Every commissioner I talked to this week agrees with Beavers. “I had a dad call me who said to me that he’s paid more in phone charges than he’s paid in getting his son out of jail,” says Commissioner Robert Steele (D-Chicago). “That’s not an income source for us.”

Commissioner Jeff Tobolski (D-LaGrange) says, “I am surprised by what I am seeing in here and I don’t agree with the policies as they exist.”

The political will certainly seems to be against this phone contract, but if everyone now agrees that it inappropriately takes advantage of poor people who are locked up, one wonders how it got passed in the first place?

“We have to work backwards on this problem, find out, you know, when did this contract come about?  Who touched it?  What was presented to the board?  And make sure that we don’t get into these situations again,” says Tobolski.

The contract with Securus was originally signed by former Cook County Board President Todd Stroger. However, in June, Preckwinkle signed off on some changes to it. According to an email obtained by WBEZ, the Bureau of Technology under Preckwinkle pushed for a change to the fee structure, in part to bring in an extra $600,000 each year in additional revenue. Preckwinkle says it was Sheriff Tom Dart who pushed for the contract.

I caught up with Dart earlier this week outside the jail and he said that’s only partially true. “I tell them what we want the phone system to do and then who they pick as the vendors, that’s really their call.  I really don’t have any decision there and I could honestly care less.”

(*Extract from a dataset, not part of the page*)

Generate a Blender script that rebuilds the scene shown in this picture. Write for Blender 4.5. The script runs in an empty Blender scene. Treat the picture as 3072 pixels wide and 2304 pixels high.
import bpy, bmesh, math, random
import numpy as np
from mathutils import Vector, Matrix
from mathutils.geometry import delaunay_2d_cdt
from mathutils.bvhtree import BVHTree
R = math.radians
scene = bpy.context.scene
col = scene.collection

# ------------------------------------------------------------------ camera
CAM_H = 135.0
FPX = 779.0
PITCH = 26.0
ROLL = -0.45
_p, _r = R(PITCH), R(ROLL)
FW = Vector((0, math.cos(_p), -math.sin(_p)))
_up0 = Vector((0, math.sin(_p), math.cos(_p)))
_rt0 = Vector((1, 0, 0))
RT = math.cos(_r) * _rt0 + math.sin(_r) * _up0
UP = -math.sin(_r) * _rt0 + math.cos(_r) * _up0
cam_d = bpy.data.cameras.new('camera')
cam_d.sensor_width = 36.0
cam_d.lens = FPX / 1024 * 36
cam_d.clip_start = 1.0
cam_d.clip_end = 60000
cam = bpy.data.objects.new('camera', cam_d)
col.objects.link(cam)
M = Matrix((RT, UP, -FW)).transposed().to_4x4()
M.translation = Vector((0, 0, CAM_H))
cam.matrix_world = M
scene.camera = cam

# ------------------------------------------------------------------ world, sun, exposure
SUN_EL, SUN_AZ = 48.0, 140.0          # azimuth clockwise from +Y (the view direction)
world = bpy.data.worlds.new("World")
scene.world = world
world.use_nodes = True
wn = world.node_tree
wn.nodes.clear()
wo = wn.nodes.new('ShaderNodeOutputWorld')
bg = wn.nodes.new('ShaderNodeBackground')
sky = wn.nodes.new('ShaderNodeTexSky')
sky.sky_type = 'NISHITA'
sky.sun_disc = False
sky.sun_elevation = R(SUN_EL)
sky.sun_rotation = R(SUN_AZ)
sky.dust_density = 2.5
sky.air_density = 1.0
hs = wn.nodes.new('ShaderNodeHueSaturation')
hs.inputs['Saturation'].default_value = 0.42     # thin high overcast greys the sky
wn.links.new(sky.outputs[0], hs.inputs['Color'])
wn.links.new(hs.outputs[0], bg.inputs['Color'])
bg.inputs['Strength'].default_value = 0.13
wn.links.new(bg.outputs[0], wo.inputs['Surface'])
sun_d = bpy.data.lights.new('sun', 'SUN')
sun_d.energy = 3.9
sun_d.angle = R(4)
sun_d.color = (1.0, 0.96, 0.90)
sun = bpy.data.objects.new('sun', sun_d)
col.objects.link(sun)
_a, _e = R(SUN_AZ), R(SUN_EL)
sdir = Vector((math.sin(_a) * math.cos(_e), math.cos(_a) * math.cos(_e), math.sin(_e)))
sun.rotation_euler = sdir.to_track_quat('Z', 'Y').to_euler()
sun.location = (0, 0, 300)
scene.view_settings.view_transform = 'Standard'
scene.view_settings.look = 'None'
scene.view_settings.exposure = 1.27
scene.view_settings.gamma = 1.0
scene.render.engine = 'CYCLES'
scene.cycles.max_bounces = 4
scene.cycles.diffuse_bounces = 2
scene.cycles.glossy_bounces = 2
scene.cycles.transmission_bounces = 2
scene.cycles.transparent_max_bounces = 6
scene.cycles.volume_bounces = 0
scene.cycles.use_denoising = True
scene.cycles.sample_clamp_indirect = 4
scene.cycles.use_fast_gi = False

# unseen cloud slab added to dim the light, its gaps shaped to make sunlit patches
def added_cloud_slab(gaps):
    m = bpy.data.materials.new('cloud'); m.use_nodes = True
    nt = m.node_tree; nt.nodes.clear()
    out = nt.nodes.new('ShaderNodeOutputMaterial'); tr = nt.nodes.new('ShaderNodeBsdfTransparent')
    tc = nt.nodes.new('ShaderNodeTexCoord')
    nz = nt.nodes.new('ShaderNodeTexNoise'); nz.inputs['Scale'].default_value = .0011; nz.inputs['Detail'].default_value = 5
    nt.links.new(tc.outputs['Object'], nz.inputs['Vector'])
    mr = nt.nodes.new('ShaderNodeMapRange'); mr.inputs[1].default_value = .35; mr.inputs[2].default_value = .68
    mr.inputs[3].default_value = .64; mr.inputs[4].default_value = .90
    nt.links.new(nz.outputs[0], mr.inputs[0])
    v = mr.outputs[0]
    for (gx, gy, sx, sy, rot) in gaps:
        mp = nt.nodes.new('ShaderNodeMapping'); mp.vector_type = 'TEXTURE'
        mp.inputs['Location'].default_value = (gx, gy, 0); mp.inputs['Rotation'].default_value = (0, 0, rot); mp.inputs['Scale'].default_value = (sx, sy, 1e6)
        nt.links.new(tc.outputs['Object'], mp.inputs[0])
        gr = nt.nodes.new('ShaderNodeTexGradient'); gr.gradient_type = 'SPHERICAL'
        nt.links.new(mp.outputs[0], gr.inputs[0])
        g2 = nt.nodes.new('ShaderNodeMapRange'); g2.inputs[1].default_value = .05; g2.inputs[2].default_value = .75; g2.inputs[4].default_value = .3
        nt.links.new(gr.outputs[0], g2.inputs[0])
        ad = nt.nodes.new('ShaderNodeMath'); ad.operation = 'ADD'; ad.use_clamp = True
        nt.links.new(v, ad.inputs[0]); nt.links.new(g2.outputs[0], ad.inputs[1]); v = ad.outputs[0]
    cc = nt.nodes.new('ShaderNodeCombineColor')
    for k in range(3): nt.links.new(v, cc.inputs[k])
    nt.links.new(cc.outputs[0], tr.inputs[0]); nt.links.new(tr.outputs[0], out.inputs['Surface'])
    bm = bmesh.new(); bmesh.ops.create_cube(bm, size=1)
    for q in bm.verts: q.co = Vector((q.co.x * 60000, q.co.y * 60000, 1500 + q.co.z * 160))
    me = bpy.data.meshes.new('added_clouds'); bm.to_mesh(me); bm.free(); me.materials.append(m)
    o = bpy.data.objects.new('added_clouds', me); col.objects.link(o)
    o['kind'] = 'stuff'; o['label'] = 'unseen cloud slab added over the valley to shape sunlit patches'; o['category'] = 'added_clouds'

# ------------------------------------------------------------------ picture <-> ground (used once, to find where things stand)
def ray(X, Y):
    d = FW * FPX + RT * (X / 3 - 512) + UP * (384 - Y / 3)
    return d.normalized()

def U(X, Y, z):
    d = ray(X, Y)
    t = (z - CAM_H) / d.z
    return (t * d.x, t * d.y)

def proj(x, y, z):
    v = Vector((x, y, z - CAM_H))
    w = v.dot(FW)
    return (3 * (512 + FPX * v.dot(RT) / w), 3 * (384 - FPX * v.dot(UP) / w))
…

Dart says he pushed for Securus because they provide a good phone service, recording phone calls so they can be monitored for illegal activity. He says Securus helps them stop several attempted murders for hire every year. It’s clear from emails obtained by WBEZ that at least some of Dart’s employees were aware that the county was making a profit, but Dart says he didn’t know until WBEZ raised the issue with his office last month. He says he doesn’t get any benefit from the profit because it all goes into the general revenue fund.He says the revenue portion of the contract doesn’t affect him so he didn’t pay any attention to it.  He says the county board is responsible for contracts.

“Do I have time to do the county board’s job?  No,” says Dart. “They get paid a nice salary; they should do their job, I do my job.  If they gave me a phone system that did not work, then they’d be hearing from me, but do I have time to go through all the different contracts that they give out that deal with the jail?  No.”

At a county board meeting Wednesday commissioners questioned a Forest Preserve District employee about a $239,000 dollar contract to buy picnic tables. Cook County commissioners spend a lot of time in their board meetings going over contracts and purchases.

COMMISSIONER BEAVERS: How many tables did we buy last year?

FOREST PRESERVE EMPLOYEE: Last year we did not buy any tables.

BEAVERS: All right, about 3 years ago we bought wooden tables.

EMPLOYEE: The last time we purchased tables we purchased two thousand table.

PRECKWINKLE: Alright, Commissioner Sims.

SIMS: Are these tables light where people are picking them up and putting them and taking them away?

EMPLOYEE: They are not light by any means, these are very heavy duty picnic tables.

One would think that a board that pursues picnic table construction with such vigor might be aware of a clause in the phone contract that provides the county $4 million a year from the pockets of some of the poorest residents in the county, but commissioners say they didn’t know about it. In their defense the board does often sign off on dozens of contracts and purchases at each meeting. Take the phone contract.  It’s 70 pages long and I can tell you it’s not terribly interesting reading.

Republican commissioner Pete Sylvestri, who represents parts of Northwest Chicago and suburbs, says, “The board is not a day-to-day administrator obviously, it’s a board.  It oversees policy and procedures and contracts and so forth.”

Silvestri brings the blame game full circle. “This should have been caught at the administrative level before it came to the board.  Either the Sheriff’s office or the president’s office should have caught that and thought of these concerns that we’re talking about today before it comes to the board.”

Whatever the case, Preckwinkle, Dart, and the county board now all seem to agree that the county shouldn’t be making a profit from inmate’s phone calls and commissioners say they plan to take some action.

“I can just tell you that we are very concerned and that it is being addressed and hopefully in a few weeks you’ll be able to report that we have gone in and worked hard to correct the problem,” says Tobolski.

As for how the county board is going to replace the $4 four million the county makes from the phone calls, Tobolski says it’s their job to figure something out. That’s what they do.

Clarification: An earlier version of this story said all calls from the jail are recorded.  Phone calls between inmates and attorneys are not recorded.